Herkese merhaba,
Aylardır ekonomi ve piyasalarda son durum nasıl olacaktır?.. Türk lirası her geçen gün hızlı değer kaybı yaşıyor. Enflasyon ve zam artışında günlük hayatta karşılaştığımız herkes aynı görüşü paylaşıyor.
Bugün market, manav, kasap, AVM den alabilirsem ihtiyaca dair herşey için şükrediyorum. Çünkü yarın ne ile karşı karşıya geleceğim bilmiyorum.
Hayatım boyunca hiç böyle bir kriz görmedim, yaşamadım. Dolar 15.38’leri de geçti. Paramız uçtu gitti. Değerini kaybetti. Önceden 100 TL’ye pazar çantası dolup taşıyordu. Faturalar çok yüksek geliyor. Şimdi iki parça karın tokluğuna yemeklik alırsan kardasınız. Konuşmaları uzayıp gidiyor.

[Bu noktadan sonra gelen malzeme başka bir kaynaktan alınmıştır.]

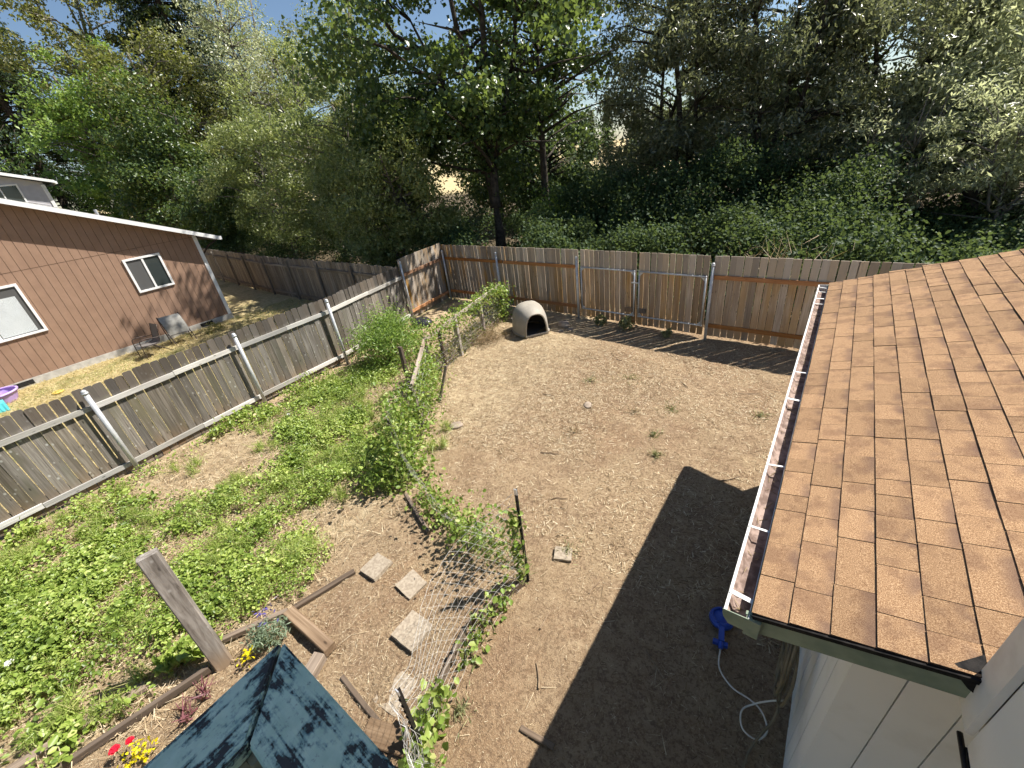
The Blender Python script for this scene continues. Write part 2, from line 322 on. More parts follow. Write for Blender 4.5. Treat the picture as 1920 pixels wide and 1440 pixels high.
def leafmesh(name, pos, size, mat, parent=None, aspect=.55, nrm=None, nbias=.3, down=0.0, shape='oval', rnd=None, axis=None, fold=.25):
    """many leaves as one mesh. pos (N,3) world; size (N,) length; random orientation pulled towards nrm/up"""
    pos = np.asarray(pos, np.float64); N = len(pos); size = np.broadcast_to(np.asarray(size, float), (N,))
    n = rng.normal(size=(N, 3)); n /= np.linalg.norm(n, axis=1)[:, None]
    if nrm is None: nrm = np.array([0, 0, 1.0])
    n = n*(1-nbias)+nrm*nbias; n /= np.linalg.norm(n, axis=1)[:, None]
    t = rng.normal(size=(N, 3)) if axis is None else axis+rng.normal(size=(N, 3))*.35
    t = t+np.array([0, 0, -1.0])*down*2
    t -= n*np.sum(t*n, axis=1)[:, None]; t /= (np.linalg.norm(t, axis=1)[:, None]+1e-9); b = np.cross(n, t)
    if shape == 'oval': prof = [(0, 0, 0), (.35, .5, 1), (.75, .38, .8), (1, 0, 0), (.75, -.38, .8), (.35, -.5, 1)]; faces = [(0, 1, 2, 3), (0, 3, 4, 5)]
    elif shape == 'blade': prof = [(0, .5, 0), (1, .12, 0), (1, -.12, 0), (0, -.5, 0)]; faces = [(0, 1, 2, 3)]
    elif shape == 'diamond': prof = [(0, 0, 0), (.45, .5, 1), (1, 0, 0), (.45, -.5, 1)]; faces = [(0, 1, 2), (0, 2, 3)]
    elif shape == 'lobed':
        prof = [(0, 0, 0), (.08, .42, .6), (.32, .30, .3), (.55, .56, .9), (.62, .22, .2), (1, 0, 0), (.62, -.22, .2), (.55, -.56, .9), (.32, -.30, .3), (.08, -.42, .6)]
        faces = [(0, 1, 2), (0, 2, 3, 4), (0, 4, 5, 6), (0, 6, 7, 8), (0, 8, 9)]
    k = len(prof); V = np.zeros((N, k, 3))
    for i, (a, c, e) in enumerate(prof):
        V[:, i] = pos+t*(size*(a-.5))[:, None]+b*(size*c*aspect)[:, None]+n*(size*e*fold*aspect)[:, None]
    V -= np.array(org(parent))
    me = bpy.data.meshes.new(name); nf = len(faces); lt = np.array([len(f) for f in faces]); nl = lt.sum()
    me.vertices.add(N*k); me.vertices.foreach_set('co', V.ravel())
    li = np.concatenate([np.array(f) for f in faces]); L = (li[None, :]+(np.arange(N)*k)[:, None]).ravel()
    me.loops.add(len(L)); me.loops.foreach_set('vertex_index', L.astype(np.int32))
    me.polygons.add(N*nf); st = np.concatenate([[0], np.cumsum(lt)[:-1]])
    me.polygons.foreach_set('loop_start', (st[None, :]+(np.arange(N)*nl)[:, None]).ravel().astype(np.int32))
    me.polygons.foreach_set('loop_total', np.tile(lt, N).astype(np.int32))
    r = rng.random(N) if rnd is None else np.clip(rnd, 0, 1)
    a = me.attributes.new('rnd', 'FLOAT', 'FACE'); a.data.foreach_set('value', np.repeat(r, nf).astype(np.float32))
    me.update(calc_edges=True); me.materials.append(MAT[mat])
    return link(name, me, parent)

# ================================================================== GROUND
def axis(lo, hi, step, far): 
    a = list(np.arange(lo, hi+1e-6, step)); 
    l = [lo-d for d in far][::-1]; h = [hi+d for d in far]; return np.array(l+a+h)
far = [.5, 1.2, 2.5, 5, 9, 15, 25, 45, 80, 150, 300, 700, 1600, 3500]
gx = axis(-20, 2, .1, far); gy = axis(-3.5, 12, .1, far)
GX, GY = np.meshgrid(gx, gy, indexing='ij'); GZ = gh(GX, GY)
nx, ny = GX.shape
V = np.stack([GX, GY, GZ], -1).reshape(-1, 3)
idx = np.arange(nx*ny).reshape(nx, ny)
F = np.stack([idx[:-1, :-1], idx[1:, :-1], idx[1:, 1:], idx[:-1, 1:]], -1).reshape(-1, 4)
me = bpy.data.meshes.new('ground'); me.vertices.add(len(V)); me.vertices.foreach_set('co', V.ravel())
me.loops.add(F.size); me.loops.foreach_set('vertex_index', F.ravel().astype(np.int32))
me.polygons.add(len(F)); me.polygons.foreach_set('loop_start', np.arange(0, F.size, 4, dtype=np.int32)); me.polygons.foreach_set('loop_total', np.full(len(F), 4, np.int32))
me.polygons.foreach_set('use_smooth', np.ones(len(F), bool)); me.update(calc_edges=True)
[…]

Rahat tatil yapmak hayal oldu, geçim zorlaştı. Bu süreç nasıl düzelecektir. Yeniçağ Gazetesi ve Paramedya.com yazarı Remzi Özdemir ile Yeniçağ TV canlı yayında konuştuk. Ekonomi ve piyasalara dair Özdemir bakın neler paylaştı.
Gerçekten de Türkiye belki de tarihinin en derin ve uzun süreli krizini yaşıyor. Üstelik bu krizin dibi şurası da diyemiyoruz.
Hayat pahalılığı her geçen gün daha da artıyor. Alt grubun gıda maddelerine erişimi her geçen gün daha da zorlaşıyor.
Merkez Bankası‘nın döviz rezervi eksi 50 milyar dolar civarında.
İhracat yapmak için bile ara mamul için ithalata bağımlı olan şirketler başta olmak üzere enerji ve gıda ithalatı için her ay ortalama 3 milyar dolara ihtiyacımız var.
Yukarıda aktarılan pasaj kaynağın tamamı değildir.